• TASK REQUIREMENTS: Output a verbatim copy of the data, cut off after the line that contains "const FINE := 0.0017".

• SUPPLIED MATERIAL:
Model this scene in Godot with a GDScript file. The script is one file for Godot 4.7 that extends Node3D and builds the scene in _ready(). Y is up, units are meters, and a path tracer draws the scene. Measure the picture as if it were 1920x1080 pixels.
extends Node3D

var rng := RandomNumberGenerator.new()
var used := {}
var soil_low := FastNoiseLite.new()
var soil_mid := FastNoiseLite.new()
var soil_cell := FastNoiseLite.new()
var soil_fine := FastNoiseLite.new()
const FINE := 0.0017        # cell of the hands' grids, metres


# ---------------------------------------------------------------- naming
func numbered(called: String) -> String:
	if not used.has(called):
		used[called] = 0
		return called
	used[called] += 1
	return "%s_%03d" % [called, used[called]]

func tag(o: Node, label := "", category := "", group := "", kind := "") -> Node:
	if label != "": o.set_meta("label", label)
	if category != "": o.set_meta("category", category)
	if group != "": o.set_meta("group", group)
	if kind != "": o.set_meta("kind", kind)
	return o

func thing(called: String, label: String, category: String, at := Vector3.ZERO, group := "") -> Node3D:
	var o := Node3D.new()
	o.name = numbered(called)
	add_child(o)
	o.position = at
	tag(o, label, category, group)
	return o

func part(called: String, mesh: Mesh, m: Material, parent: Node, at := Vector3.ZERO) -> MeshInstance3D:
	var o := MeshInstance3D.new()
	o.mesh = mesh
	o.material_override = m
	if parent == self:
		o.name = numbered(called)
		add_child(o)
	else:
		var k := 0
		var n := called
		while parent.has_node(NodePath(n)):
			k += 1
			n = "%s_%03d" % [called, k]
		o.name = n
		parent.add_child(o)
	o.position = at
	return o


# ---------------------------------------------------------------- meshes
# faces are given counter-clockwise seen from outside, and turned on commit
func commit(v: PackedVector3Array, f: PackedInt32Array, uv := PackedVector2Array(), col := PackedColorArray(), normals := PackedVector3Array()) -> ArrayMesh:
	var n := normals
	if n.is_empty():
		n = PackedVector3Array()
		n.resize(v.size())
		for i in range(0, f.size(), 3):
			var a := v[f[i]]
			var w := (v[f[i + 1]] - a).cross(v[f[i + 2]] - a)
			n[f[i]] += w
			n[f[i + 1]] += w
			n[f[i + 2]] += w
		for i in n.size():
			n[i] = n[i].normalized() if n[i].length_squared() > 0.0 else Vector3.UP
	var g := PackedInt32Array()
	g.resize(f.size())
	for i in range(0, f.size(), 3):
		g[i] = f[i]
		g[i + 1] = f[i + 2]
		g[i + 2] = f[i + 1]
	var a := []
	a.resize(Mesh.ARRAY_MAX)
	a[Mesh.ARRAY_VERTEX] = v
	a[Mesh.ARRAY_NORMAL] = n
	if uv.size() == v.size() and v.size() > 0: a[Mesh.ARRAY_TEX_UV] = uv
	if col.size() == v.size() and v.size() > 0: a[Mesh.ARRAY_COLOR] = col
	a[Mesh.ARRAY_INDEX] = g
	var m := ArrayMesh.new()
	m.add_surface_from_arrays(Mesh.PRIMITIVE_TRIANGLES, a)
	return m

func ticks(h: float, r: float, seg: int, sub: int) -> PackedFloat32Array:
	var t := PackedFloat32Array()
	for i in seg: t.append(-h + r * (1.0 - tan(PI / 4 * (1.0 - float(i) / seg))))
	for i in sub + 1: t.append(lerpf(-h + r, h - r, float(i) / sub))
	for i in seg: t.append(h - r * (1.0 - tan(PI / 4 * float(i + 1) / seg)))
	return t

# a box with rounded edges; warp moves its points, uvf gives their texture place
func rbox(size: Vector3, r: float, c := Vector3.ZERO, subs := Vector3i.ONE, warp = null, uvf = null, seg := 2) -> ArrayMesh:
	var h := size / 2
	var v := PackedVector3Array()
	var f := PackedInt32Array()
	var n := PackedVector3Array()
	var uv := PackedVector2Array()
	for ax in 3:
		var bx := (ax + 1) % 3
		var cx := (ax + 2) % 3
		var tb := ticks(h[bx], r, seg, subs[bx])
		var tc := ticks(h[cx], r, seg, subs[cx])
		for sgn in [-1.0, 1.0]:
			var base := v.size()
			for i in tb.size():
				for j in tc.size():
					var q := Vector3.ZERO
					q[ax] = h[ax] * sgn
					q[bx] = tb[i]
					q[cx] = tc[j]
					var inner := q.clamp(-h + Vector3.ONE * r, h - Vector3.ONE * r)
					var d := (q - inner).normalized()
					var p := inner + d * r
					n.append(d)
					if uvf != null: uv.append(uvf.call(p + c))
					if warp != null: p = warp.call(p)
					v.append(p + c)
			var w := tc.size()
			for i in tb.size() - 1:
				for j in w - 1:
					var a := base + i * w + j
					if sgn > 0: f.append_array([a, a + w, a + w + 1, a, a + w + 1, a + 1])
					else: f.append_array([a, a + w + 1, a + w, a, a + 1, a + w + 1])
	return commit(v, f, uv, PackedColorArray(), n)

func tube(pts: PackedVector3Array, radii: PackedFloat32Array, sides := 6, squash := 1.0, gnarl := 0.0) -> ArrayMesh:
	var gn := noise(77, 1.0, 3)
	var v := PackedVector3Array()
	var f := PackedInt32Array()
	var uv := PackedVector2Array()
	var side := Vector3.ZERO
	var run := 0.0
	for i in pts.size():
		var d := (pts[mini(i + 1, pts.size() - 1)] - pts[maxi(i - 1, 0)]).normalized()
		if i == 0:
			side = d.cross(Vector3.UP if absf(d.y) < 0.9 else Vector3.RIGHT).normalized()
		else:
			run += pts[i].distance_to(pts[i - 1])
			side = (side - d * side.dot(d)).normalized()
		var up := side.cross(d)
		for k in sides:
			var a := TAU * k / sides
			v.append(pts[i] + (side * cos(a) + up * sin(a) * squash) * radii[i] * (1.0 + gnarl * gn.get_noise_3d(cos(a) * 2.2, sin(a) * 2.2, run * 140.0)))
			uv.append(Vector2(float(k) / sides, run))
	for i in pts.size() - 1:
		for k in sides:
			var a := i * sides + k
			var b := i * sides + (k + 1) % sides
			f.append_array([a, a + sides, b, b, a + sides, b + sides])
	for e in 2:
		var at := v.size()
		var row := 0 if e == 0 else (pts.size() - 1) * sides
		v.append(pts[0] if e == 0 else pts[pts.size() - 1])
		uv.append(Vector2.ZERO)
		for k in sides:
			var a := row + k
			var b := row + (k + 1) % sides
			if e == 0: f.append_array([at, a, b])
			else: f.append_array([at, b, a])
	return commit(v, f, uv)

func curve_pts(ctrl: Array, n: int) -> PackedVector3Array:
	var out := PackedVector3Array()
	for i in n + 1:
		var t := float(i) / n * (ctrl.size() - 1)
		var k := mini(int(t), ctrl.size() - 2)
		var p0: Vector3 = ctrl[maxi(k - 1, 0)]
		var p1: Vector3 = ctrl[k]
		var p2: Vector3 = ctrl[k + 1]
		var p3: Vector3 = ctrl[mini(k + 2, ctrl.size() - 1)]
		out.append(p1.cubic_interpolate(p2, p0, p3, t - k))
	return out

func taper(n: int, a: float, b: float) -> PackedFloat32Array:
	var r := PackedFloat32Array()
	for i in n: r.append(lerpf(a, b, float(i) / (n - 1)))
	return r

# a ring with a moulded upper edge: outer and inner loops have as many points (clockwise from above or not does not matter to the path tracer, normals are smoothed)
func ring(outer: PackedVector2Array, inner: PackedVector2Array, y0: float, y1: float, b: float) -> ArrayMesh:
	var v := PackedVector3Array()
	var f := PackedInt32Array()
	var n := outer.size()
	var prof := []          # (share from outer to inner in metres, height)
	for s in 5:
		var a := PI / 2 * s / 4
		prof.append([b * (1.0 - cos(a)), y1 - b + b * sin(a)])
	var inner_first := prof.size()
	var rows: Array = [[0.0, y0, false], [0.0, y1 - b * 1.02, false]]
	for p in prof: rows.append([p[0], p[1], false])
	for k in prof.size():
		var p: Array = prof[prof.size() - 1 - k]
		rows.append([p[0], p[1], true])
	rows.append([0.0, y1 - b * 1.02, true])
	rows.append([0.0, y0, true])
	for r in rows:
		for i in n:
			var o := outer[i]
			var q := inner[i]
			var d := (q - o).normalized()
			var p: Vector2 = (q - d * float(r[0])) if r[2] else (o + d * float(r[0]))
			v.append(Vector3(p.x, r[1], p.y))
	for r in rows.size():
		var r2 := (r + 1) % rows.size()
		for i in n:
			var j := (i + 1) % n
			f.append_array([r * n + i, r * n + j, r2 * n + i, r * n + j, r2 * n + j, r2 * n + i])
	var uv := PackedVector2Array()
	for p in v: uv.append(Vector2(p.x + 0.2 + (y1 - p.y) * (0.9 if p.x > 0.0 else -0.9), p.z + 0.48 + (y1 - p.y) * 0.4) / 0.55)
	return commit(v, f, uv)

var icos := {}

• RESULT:
Model this scene in Godot with a GDScript file. The script is one file for Godot 4.7 that extends Node3D and builds the scene in _ready(). Y is up, units are meters, and a path tracer draws the scene. Measure the picture as if it were 1920x1080 pixels.
extends Node3D

var rng := RandomNumberGenerator.new()
var used := {}
var soil_low := FastNoiseLite.new()
var soil_mid := FastNoiseLite.new()
var soil_cell := FastNoiseLite.new()
var soil_fine := FastNoiseLite.new()
const FINE := 0.0017        # cell of the hands' grids, metres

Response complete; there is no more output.